A Bawdy Theological Joke from C.S. Lewis?

“I should like Balls infinitely better”–so opens C.S. Lewis’ oft overlooked little essay “Priestesses in the Church?[1] He is quoting Caroline Bingley in Pride and Prejudice, who complains that it would be much more rational for balls to involve conversation rather than dancing. Her brother’s eloquent reply: “Much more rational, I dare say… but it would not be near so much like a Ball.”

The excerpt provides an illustration for Lewis’ argument against female ordination: that it would make the Church more rational, but not near so much like a Church. The somewhat mysterious, frustratingly irrational, yet very real differences between the sexes, even when the sexes are apparently performing the same roles in the same way, still obtain, like it or not, and make the Church what it is. I wouldn’t quite dot the I’s and cross the T’s in the exact ways that Lewis does given that he holds a more Anglo-Catholic view of ministers as priests than I do, but his essay succeeds superbly where most contemporary complementarian theology so drastically fails: it bases itself in the givens of created reality, rather than in a few proof-texts. To quote a summative section:

One of the ends for which sex was created was to symbolize to us the hidden things of God. One of the functions of human marriage is to express the nature of the union between Christ and the Church. We have no authority to take the living and semitive figures which God has painted on the canvas of our nature and shift them about as if they were mere geometrical figures.

This is what common sense will call “mystical”. Exactly. The Church claims to be the bearer of a revelation. If that claim is false then we want not to make priestesses but to abolish priests. If it is true, then we should expect to find in the Church an element which unbelievers will call irrational and which believers will call supra-rational. There ought to be something in it opaque to our reason though not contrary to it – as the facts of sex and sense on the natural level are opaque. And that is the real issue. The Church of England can remain a church only if she retains this opaque element. If we abandon that, if we retain only what can be justified by standards of prudence and convenience at the bar of enlightened common sense, then we exchange revelation for that old wraith Natural Religion.

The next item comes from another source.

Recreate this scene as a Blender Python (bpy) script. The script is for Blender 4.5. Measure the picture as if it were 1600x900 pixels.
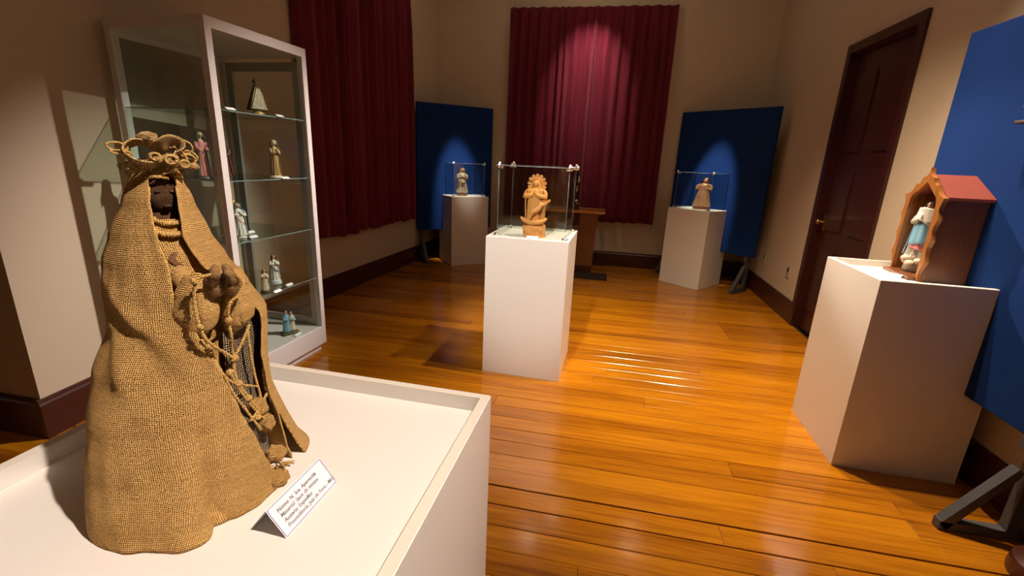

Lewis then admits that, of course, men often fail to adequately take the place meant for them by nature. But he refutes the idea that the answer to this is for women to take on the role instead:

We men may often make very bad priests. That is because we are insufficiently masculine. It is no cure to call in those who are not masculine at all. A given man may make a very bad husband; you cannot mend matters by trying to reverse the roles. He may make a bad male partner in a dance. The cure for that is that men should more diligently attend dancing classes; not that the ballroom should henceforward ignore distinctions of sex and treat all dancers as neuter. That would, of course, be eminently sensible, civilized, and enlightened, but, once more, “not near so much like a Ball”.

Lewis’ line of argument becomes clear: female ordination seeks a reversal of role which is ultimately as impossible as a woman becoming a man.

This, then, should draw our attention again to Caroline Bingley’s words at the start of the essay: “I should like Balls infinitely better.” Lewis’ argument in this essay is basically “I’m sure she would.”

Whatever you make of Lewis’ argument, you’ve got to admit: that’s a fantastic double entendre. Do I have absolute proof this is what Lewis intended? No. But Lewis was a master wordsmith who knew more than a thing or two about philology. What’s more, he was steeped in classic philosophy, especially Plato (“It’s all in Plato, all in Plato” says Digory Kirke at the end of The Last Battle, remember). Plato likewise knew more than a thing or two about wordplay.

Parallel to Lewis’ career was that of Leo Strauss, the German-American political philosopher. Strauss famously advocated for a more “esoteric” approach to famous philosophical texts, encouraging people to find hidden and double meanings in the writings of Plato and others by paying careful attention–even to such things as the opening and closing words of a dialogue. I don’t know if Lewis knew Strauss’ work at all, and it wasn’t until 1952, four years after “Priestesses in the Church?”, that Strauss published his best known work on this topic, Persecution and the Art of Writing. But, even if they’re not Straussians, attentive readers to the Platonic corpus such as Lewis must surely have known that the opening or closing words of great texts can carry subtle meanings. Why would he not take advantage of this technique himself? Even though Lewis was writing at a time when female ordination enjoyed no popular support, anyone familiar with his approach to the sexes in That Hideous Strength (which preceded this essay) can tell you that Lewis was aware that his views on men and women chafed against the rising tide of cultural egalitarianism. It is not inconceivable, then, that he might hide a more cutting version of his argument in plain sight to avoid some controversy–something Strauss says is central to esoteric writing. And it can hardly be argued that Lewis was no esotericist–Michael Ward showed us otherwise in Planet Narnia.

I’m fairly confident, then, that this bawdy little theological and anthropological riposte is entirely intentional. On such a reading, Lewis’ argument against female ordination can be boiled down to that sly opening quote: the desire for female ordination amounts to the desire for women to have balls. An absurd idea in 1948, of course. What fool would ever think a woman could become a man?


  1. This essay can be found in print in the anthology God in the Dock.